Thursday, February 12, 2015

Margin Notes: Between Riverside and Crazy

Stephen McKinley Henderson as Pops.
Photo by Carol Rosegg.
Between Riverside and Crazy

Seen on: Friday, 1/23/15.
My grade: B -. Well enough done, but a rather inconclusive narrative for my style.

Plot and Background
Walter "Pops" Washington, a retired cop and widower, is living out his remaining days in a bit of a siege - refusing to settle on an 8-year-old suit against the city for some friendly fire that forced his retirement, ignoring threats of eviction, and providing shelter for his ex-con-current-small-time-criminal son, his son's shadier friend, and his potential daughter-in-law. Tensions rise as his old partner and her ambitious fiance try to leverage a settlement against his family's home and freedom, and question the truth behind his claims. Stephen Adly Guirgis's play had its New York premiere in 2014 at Atlantic Theater Company with a sold out run, and has now transferred to 2nd Stage.

What I Knew Beforehand
Pretty much nothing about the play itself. I knew it had transferred from a run last year at Atlantic Theater Company, and that it was Stephen McKinley Henderson's big break into leading role (he's been in every TV show and play ever, but often in sidekick or supporting roles). And I knew some of Stephen Adly Guirgis's other work - The Motherf*cker with the Hat, primarily, and The Last Days of Judas Iscariot.

Thoughts:

Play: While the play was definitely well-structured, with turns and reveals at every step that were both surprising and also somehow inevitable, I didn't find myself connecting particularly strongly to the story itself. Maybe it's that I kept feeling let down by characters I initially liked - no one quite living up to their potential, no one whom they professed initially to be. Manipulation is not an attractive trait to me. That being said, I didn't find myself bored or tuning out - I wanted to see how all this would fadge, even if I didn't necessarily emotionally invest in particular characters' outcomes. And it was worth it to see Stephen McKinley Henderson just exist onstage - a full, nuanced, vulnerable and abrasive performance.
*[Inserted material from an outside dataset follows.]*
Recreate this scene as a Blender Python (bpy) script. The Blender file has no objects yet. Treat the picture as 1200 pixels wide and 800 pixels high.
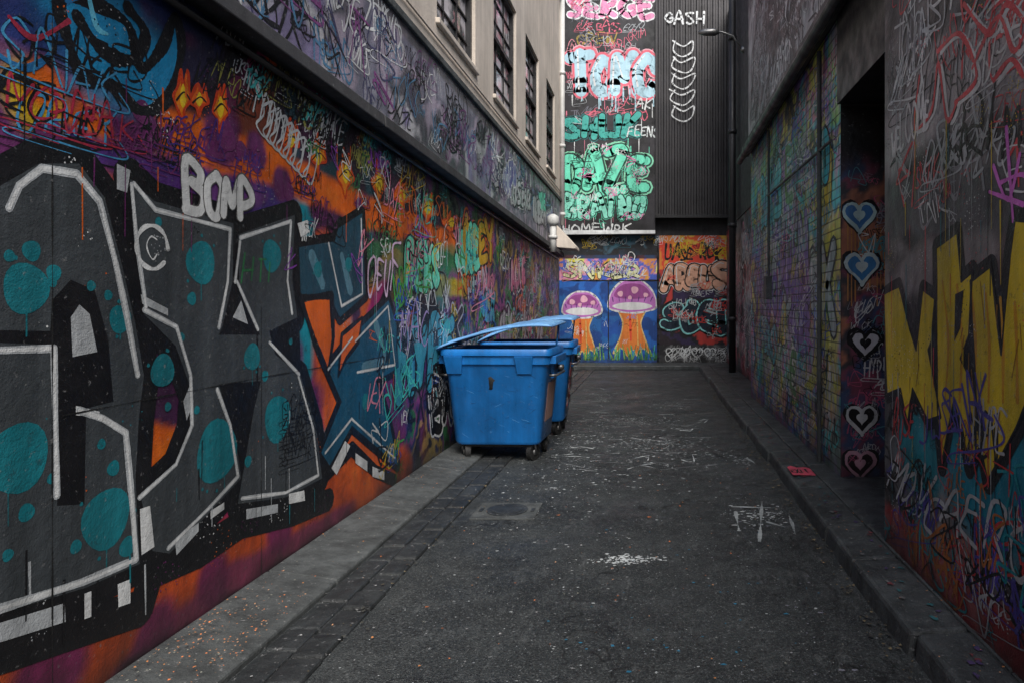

Cast: Stephen McKinley Henderson is such a familiar face, the quintessential Hey It's That Guy, that everyone feels they already know him well - that's an old friend up there on the stage. And he steps into the star spotlight with a quiet unsurprise, as if he's always been there and we just didn't notice. His presence is strong, and serves as the gravitational center around which the other characters - and the set - all revolve. The rest of the ensemble does competent work, with Rosal Colon's Lulu and Victor Almanzar's Oswaldo giving sympathetic portrayals as some of the wayward souls harboring in Pops's home, but it really is all Henderson's show - and he makes a meal out of it. This is worth seeing for his performance alone.

Design: The set is a clever rotating piece, showing various rooms in Walter's aging Riverside rent stabilized apartment, full of the clutter, high ceilings, french doors, stained walls, and old moulding one expects. The costumes become more telling as the play goes on, as when Junior wears his father's robe and sits in his chair in the kitchen, or with the changes to Church Lady's wardrobe in the second act. Ryan Rumery's music is a somewhat hypnotic series of tones that help move us into Pops's world, where things aren't quite connected to a practical reality, but where if his will is strong enough, even the absurd is achievable.

***

Running: now playing at 2econd Stage Theatre - Opening February 11, 2015. Closing: March 8, 2015
Category: straight play
Length: 2 hours, including intermission

Creative Team

Playwright:
 Stephen Adly Guirgis
Director: Austin Pendleton
Designers: Walt Spangler (Set), Alexis Forte (Costume), Keith Parham (Lighting), Ryan Rumery (Original Music & Sound).
Cast: Victor Almanzar, Elizabeth Canavan, Rosal Colon, Liza Colon-Zayas, Stephen McKinley Henderson, Ron Cephas Jones, Michael Rispoli.

Stephen McKinley Henderson, Elizabeth Canavan, Michael Rispoli, Rosal
Colon, and Ron Cephas Jones as Pops, Audrey, Caro, Lulu, and Junior.